A tree grows up into the light, oxygen-laden air from out of the dark, decaying remains of its parent. Forest fires are part of the cycle of a healthy forest. Ever noticed that serving someone makes your heart more glad than being served. In my own experience, dying to myself brings new vigour and life to my soul. They say that absence makes the heart grow fonder. I’ve also heard that people who have a near-death experience are filled with inexplicable thirst for life and growth and change ever-afterward.The death of a relationship can signal, for both people, the beginning of more genuine life than either has ever experienced before. The death of innocence can be the resuscitation of a truly child-like heart. Oddly, embracing the death in yourself and making mud to smear on its eyes can signal the birth of vision and the beginning of authenticity. It would seem that the dark, wormy soil in which we think to bury our dead is the self-same ground which produces sunflowers bigger than my head and pumpkins larger than I can hold, trees we can’t see the tops of and countless colorful foods full of nutrients to nourish growing bodies.

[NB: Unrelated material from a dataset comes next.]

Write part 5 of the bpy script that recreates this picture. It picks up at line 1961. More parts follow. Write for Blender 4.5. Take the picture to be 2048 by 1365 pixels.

There’s no denying the tightly interwoven nature of ‘good’ and ‘bad’ in reality. Not even just interwoven, but overlapping and constantly transformed. Teleologically, the yin and yang are not linear, but Whole, like the holy will of God. In the end, Life comes from out of Death, connection from out of solitude, and love from our recognition of sin, because Death, solitude, and sin cause us to recognize our lack of control and reach out for our Source in the unknown: to grasp Beginner’s Mind.
“They laid the stretcher near the riverbank… First a swarm of flies, smelling death, gathered round, followed soon by a flock of crows which began pacing nearby. But the mourners remained crouched by the river, and made no move to drive the scavangers away.” (144)
I am bird-boned; body twisted with suffering, hanging from a perch from which I cannot descend. I suffer.
And yet I live.
Somehow I cannot help but allow death to do its work in me.
And so I live.
I have wondered, often, about the river of life. Are its waters the unfettered flow of blood and tears within its banks?